Un succès relatif et purement théorique
Un rapport de 1942 de la direction nationale de la Garde rurale établit que la Boerenwacht/Garde rurale existe dans 1095 des 1156 communes flamandes (94,5 %) et dans 1024 des 1477 communes wallonnes (69 %). Toutes les autres sources indiquent cependant que ces chiffres sont purement théoriques. Globalement, dès 1942, la Garde rurale apparaît, pour plusieurs raisons, comme un véritable échec. Tout d’abord, sa nature collaborationniste rebute la plupart des habitants des zones rurales. Deuxièmement, la coopération avec les forces de l’ordre est généralement médiocre, ce qui n’est guère surprenant puisque la Garde rurale empiète sur leur domaine. Troisièmement, après l’introduction du travail obligatoire en Allemagne (octobre 1942), il y a de moins en moins de jeunes hommes disponibles. Quatrièmement, être membre de la garde peut se révéler dangereux : les membres réquisitionnés de la Garde rurale ne disposent d’aucune arme et sont souvent confrontés à des criminels armés ou à des résistants. Dans de nombreuses communes, l’organisation existe purement pro forma, sans avoir un réel impact

Légende d'origine : Le Journal du Centre (31 juillet 1941, p. 4)
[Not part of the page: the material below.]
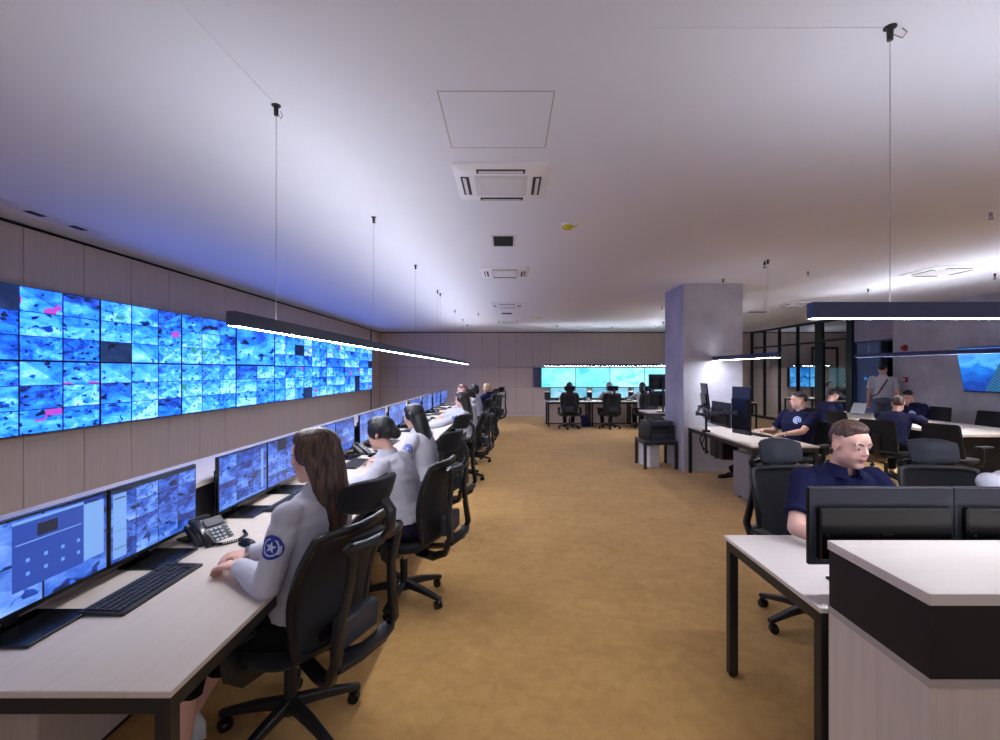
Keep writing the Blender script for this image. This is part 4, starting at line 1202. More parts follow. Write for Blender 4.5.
    # ---- eyes and brows
    for sg in (-1, 1):
        b = MB(); b.ell(HP(sg * .031, .0765, .0), (.0125 * s, .0095 * s, .0065 * s), Hm, 12, 8); ey = b.done('eye', MAT['eye'], o, smooth=180)
        b = MB(); b.ell(HP(sg * .031, .0825, .0), (.0066 * s, .0048 * s, .0062 * s), Hm, 10, 8); b.done('iris', MAT['iris'], o, smooth=180)
        b = MB(); b.tube([HP(sg * .013, .0895, .021), HP(sg * .03, .0875, .0265), HP(sg * .052, .074, .021)], [(.0035, .004), (.0035, .005), (.003, .003)] if male else [.0025, .0032, .0018], 6); b.done('eyebrow', MAT[haircol if haircol not in ('hair_blond', 'hair_pale') else 'hair_mid'], o, smooth=180)
    # ---- hair
    b = MB()
    EH = lambda c_, r, n=18: b.ell(HP(*c_), tuple(x * s for x in r), Hm, n)
    if hair == 'short':
        EH((0, -.012, .062), (.0735, .088, .066)); EH((0, .008, .094), (.058, .074, .034))
        EH((0, -.046, .034), (.066, .062, .066))
        hm = remesh(b, max(.006, vox * .8), 3)
        displace(hm, lambda p, n: .003 * noise.noise(p * 60))
    elif hair == 'bald':
        EH((0, -.028, .044), (.0745, .080, .066)); EH((0, -.05, .01), (.068, .056, .066))
        hm = remesh(b, max(.006, vox * .8), 3)
    else:
        EH((0, -.020, .042), (.083, .102, .090)); EH((0, .018, .085), (.066, .068, .046))
        for sg in (-1, 1): EH((sg * .060, .005, .030), (.026, .062, .066))
        if hair == 'long':
            rs = []
            down = V((0, 0, -1))
            for i in range(12):
                u = i / 11; z = .03 - u * (.03 + hair_len)
                y_ = -.050 - .055 * min(1, u * 1.5); hw = .066 + .040 * math.sin(min(1, u * 1.25 + .05) * PI * .62) - .03 * max(0, u - .75); hd = .070 - .030 * u
                base = hc + (Hm @ V((0, -.0, .0)))
                ctr = hc + (M.Rotation(hy, 3, 'Z') @ V((0, y_, 0))) + V((0, math.sin(tl) * z * .85, z))
                xa_ = Hm @ V((1, 0, 0)); ya_ = M.Rotation(hy, 3, 'Z') @ V((0, 1, 0))
                rs.append([ctr + xa_ * (hw * math.cos(2 * PI * j / 22)) + ya_ * (hd * math.sin(2 * PI * j / 22) * (1.0)) for j in range(22)])
            b.rings(rs)
            for sg in (-1, 1):
                b.caps(HP(sg * .076, .005, .03), HP(sg * .088, -.03, -.10), .026, .024); b.caps(HP(sg * .088, -.03, -.10), HP(sg * .092, -.045, -.2) , .024, .015)
        elif hair == 'bun':
            EH((0, -.118, -.012), (.046, .042, .044)); EH((0, -.075, .01), (.068, .06, .058))
        elif hair == 'bob':
            EH((0, -.05, -.03), (.086, .078, .095))
            for sg in (-1, 1): b.caps(HP(sg * .076, .0, .02), HP(sg * .078, -.01, -.10), .024, .02)
        hm = remesh(b, max(.006, vox * .8), 4)
        def hd_(p, n):
            q = invH @ (p - hc); a = math.atan2(q.x, q.y)
            return .0045 * noise.noise(V((a * 9, q.z * 2.0, 0))) + .002 * noise.noise(V((a * 30, q.z * 3, 5)))
        displace(hm, hd_)
    obj('hair', hm, MAT[haircol], t, smooth=180)
    # ---- shirt
    b = MB(); g = .014
    hem = .03 if shirt != 'shirt_navy' else -.02
    pr = [(d, hw, hd, o_) for d, hw, hd, o_ in prof if d > hem and d < nd - .015]
    rs = [ring(hem - .03, .178, .128)] if stand else []
    rs += [ring(hem, .176 + g, .126 + g)] + [ring(d, hw + g * (1.1 if d > .35 else 1.9), hd + g * (1.1 if d > .35 else 2.1), off=o_) for d, hw, hd, o_ in pr]
    b.rings(rs)
    for sh, el, wr, d, sg in arms:
        m1 = 1.15 if male else 1.0
        if sleeve == 'long':
            b.caps(sh, sh.lerp(el, .4), .064 * m1, .062 * m1); b.caps(sh.lerp(el, .4), el, .062 * m1, .056 * m1)
            b.caps(el, el.lerp(wr, .5), .056 * m1, .052 * m1); b.tube([el.lerp(wr, .5), el.lerp(wr, .97)], [.052 * m1, .038 * m1], 14)
        else:
            b.caps(sh, sh.lerp(el, .3), .063 * m1, .060 * m1); b.tube([sh.lerp(el, .25), sh.lerp(el, .74)], [.060 * m1, .058 * m1], 16)
    sm = remesh(b, max(.007, vox * .85), 4)
    amp = .008 if sleeve == 'long' else .005
    displace(sm, lambda p, n: amp * (noise.noise(V((p.x * 9, p.y * 9, p.z * 16 + 3 * noise.noise(p * 5)))) * .7 + .5 * noise.noise(V((p.x * 22 + p.z * 8, p.y * 22, p.z * 26)))))
    so = obj('shirt', sm, MAT[shirt], t, smooth=180)
    # collar
    b = MB(); rs0 = []
    n = 20
    for q, rr_, hz in ((0, .068, -.048), (1, .060, .016), (2, .066, .018), (3, .094, -.045)):
        rr_ *= (1.08 if male else .92)
        rs0.append([neck + V((rr_ * 1.0 * math.sin(a), rr_ * (1.0 if math.cos(a) < 0 else 1.15) * math.cos(a) - .006, hz - (.022 if hz > 0 else .012) * max(0, math.cos(a)) ** 2)) for a in [R(22) + (2 * PI - R(44)) * i / n for i in range(n + 1)]])
    bm = b.bm; vs = [[bm.verts.new(p) for p in r] for r in rs0]
    for A, B_ in zip(vs, vs[1:] + vs[:1]):
        for i in range(n): bm.faces.new((A[i], A[i + 1], B_[i + 1], B_[i]))
    bm.faces.new([r[0] for r in vs]); bm.faces.new([r[-1] for r in vs][::-1])
    b.done('collar', MAT[shirt], so, smooth=60)
    if sleeve == 'long':
        for sh, el, wr, d, sg in arms:
            b = MB(); u = (wr - el).normalized(); b.tube([wr - u * .052, wr - u * .04, wr - u * .008, wr - u * .006], [.034, .0385, .0375, .031], 16); b.done('cuff', MAT[shirt], so, smooth=50)
    else:
        for sh, el, wr, d, sg in arms:
            b = MB(); u = (el - sh).normalized(); p = sh.lerp(el, .74); m1 = 1.15 if male else 1; b.tube([p - u * .03, p - u * .022, p, p + u * .002], [.056 * m1, .0605 * m1, .0605 * m1, .055 * m1], 18); b.done('sleeve_band', MAT[shirt], so, smooth=50)
    if watch:
        sh, el, wr, d, sg = arms[watch - 1 if watch in (1, 2) else 1]
        u = (wr - el).normalized(); p = wr + u * .004
        b = MB(); b.tube([p - u * .008, p + u * .008], [.031, .030], 16); w_ = b.done('wristwatch', MAT['chrome'], t)
    # emblems projected on the shirt
    if badge:
        bvh = BVHTree.FromPolygons([v.co for v in sm.vertices], [p.vertices for p in sm.polygons])
        for where in badge:
            if where == 'arm':
                sh, el, wr, d, sg = arms[0]; ax = (el - sh).normalized(); ctr = sh.lerp(el, .42)
                out = V((-1, -.25, .1)); out = (out - ax * out.dot(ax)).normalized()
            else:
                a = tl; ctr = sp(.385); ax = V((0, -math.sin(a), -math.cos(a))); out = V((math.sin(-tw) - .35, math.cos(tw), .05)); out = (out - ax * out.dot(ax)).normalized()
                ctr = ctr + xa * .0
            side = ax.cross(out)
            rad = .047 if where == 'arm' else .052
            b = MB(); bm = b.bm
            def proj(u_, v_, lift):
                o0 = ctr + side * u_ + ax * v_ + out * (.3 if where == 'arm' else .17)
                hit = bvh.ray_cast(o0, -out, .6)
                p = hit[0] if hit[0] is not None else ctr + side * u_ + ax * v_ + out * .06
                return p + out * lift
            def disc(r0, r1, mi, lift, n=24):
                for i in range(n):
                    a0, a1 = 2 * PI * i / n, 2 * PI * (i + 1) / n
                    q = [proj(r * math.cos(a_), r * math.sin(a_), lift) for r, a_ in ((r0, a0), (r1, a0), (r1, a1), (r0, a1))]
                    if r0 == 0: q = q[1:3] + [proj(0, 0, lift)]
                    f = bm.faces.new([bm.verts.new(x) for x in q]); f.material_index = mi
            c0, c1 = (0, 1) if where == 'arm' else (1, 0)
            disc(0, rad * .5, c0, .0035); disc(rad * .5, rad, c0, .0035)
            disc(rad * .62, rad * .74, c1, .0042)
            pts = [(math.cos(-PI / 2 + PI * i / 5) * rad * (.52 if i % 2 == 0 else .22), math.sin(-PI / 2 + PI * i / 5) * rad * (.52 if i % 2 == 0 else .22)) for i in range(10)]
            if where != 'arm': pts = [(x * .7, y * .7) for x, y in pts]
            cc = proj(0, 0, .0048)
            for i in range(10):
                p0, p1 = pts[i], pts[(i + 1) % 10]
                f = bm.faces.new([bm.verts.new(x) for x in (cc, proj(*p0, .0045), proj(*p1, .0045))]); f.material_index = c1
            bmesh.ops.remove_doubles(bm, verts=bm.verts[:], dist=.0002)
            b.done('emblem', [MAT['badge_blue'], MAT['badge_pale']], so, smooth=0)
    if strap:
        b = MB(); b.bar([sp(.5) + V((.05, .02, .03)), sp(.45, -.13) + V((.06, 0, 0)), sp(.3, -.155) + V((-.02, 0, 0)), sp(.12, -.15) + V((-.12, 0, 0)), sp(.05, -.02) + V((-.205, 0, 0))], .03, .006, up=(0, -1, .2)); b.done('shoulder_strap', MAT['strap'], t, smooth=60)
    # ---- trousers
    b = MB()
    b.rings([ring(d, hw, hd, off=-.004) for d, hw, hd in ((-.065, .16, .13), (-.02, .186, .138), (.05, .180, .132), (.075, .170, .124))])
    b.ell(pel + V((0, -.015, -.02)), (.185, .15, .085 if not stand else .12))
    for hj, kn, an, fd, sg in legs:
        e = .55 if ankle_bare else .94
        b.caps(hj, kn, .096, .066); b.caps(kn, kn.lerp(an, .4), .066, .062); b.tube([kn.lerp(an, .4), kn.lerp(an, e)], [.062, .056 if ankle_bare else .054], 14)
    tm = remesh(b, max(.009, vox), 4)
    displace(tm, lambda p, n: .006 * noise.noise(V((p.x * 14, p.y * 14, p.z * 14))))
    obj('trousers', tm, MAT[trousers], t, smooth=180)
    # ---- shoes
    for hj, kn, an, fd, sg in legs:
        b = MB(); rs = []; base = V((an.x, an.y, an.z - .095)); q = fd.cross(V((0, 0, 1)))
        for y_, hw, z1 in ((-.075, .022, .05), (-.065, .034, .082), (-.02, .040, .10), (.04, .040, .078), (.10, .045, .058), (.15, .044, .050), (.185, .034, .042), (.20, .018, .03)):
            rs.append([base + fd * y_ + q * (hw * math.copysign(abs(math.cos(a)) ** .7, math.cos(a))) + V((0, 0, .004 + max(0, (z1 - .004) * .5 * (1 + math.copysign(abs(math.sin(a)) ** .7, math.sin(a)))))) for a in [2 * PI * j / 14 for j in range(14)]])
        b.rings(rs); sh_ = b.done('shoe', MAT[shoes], t, smooth=60)
        b = MB(); b.rings([[base + fd * y_ + q * (hw * sx) + V((0, 0, z)) for sx, z in ((-1, 0), (1, 0), (1, .016), (-1, .016))] for y_, hw in ((-.08, .025), (-.06, .038), (.0, .040), (.1, .048), (.15, .046), (.19, .034), (.207, .014))]); b.done('sole', MAT['shoe_white'] if shoes == 'shoe_white' else MAT['gloss'], sh_, smooth=40)
    return t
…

Le 1er avril 1943, un commando spécial de vigilance est créé au sein la Garde rurale. Son chef est Jan Meuwissen, frère du leader de la CNAA. Ce commando mobile constitué de collaborateurs est doté de larges pouvoirs de police et est appelé à agir contre les fraudeurs alimentaires dans les campagnes. Cette « milice d’élite » n’aura guère de succès dans la pratique, et certainement pas en Belgique francophone. Le 28 juillet 1943, un arrêt de la Cour de Cassation déclare les tribunaux de police incompétents pour prononcer des condamnations dans le cas de refus de répondre à une réquisition de la Garde rurale. Dès lors, l’obligation de service ne pourra plus réellement être appliquée. Vers la fin de l’occupation, les pouvoirs des officiers de la Garde rurale (arrestations, perquisitions et saisies de biens) seront étendus, mais sans réel impact.
Bibliographie
S. LEFEVER, De Boerenwacht in de Vlaamse Provincies (1940-1944), mémoire de licence, Université Catholique de Louvain, 1974.
Nico WOUTERS, Oorlogsburgemeesters 40-44. Lokaal bestuur en collaboratie in België, Lannoo, Tielt, 2004.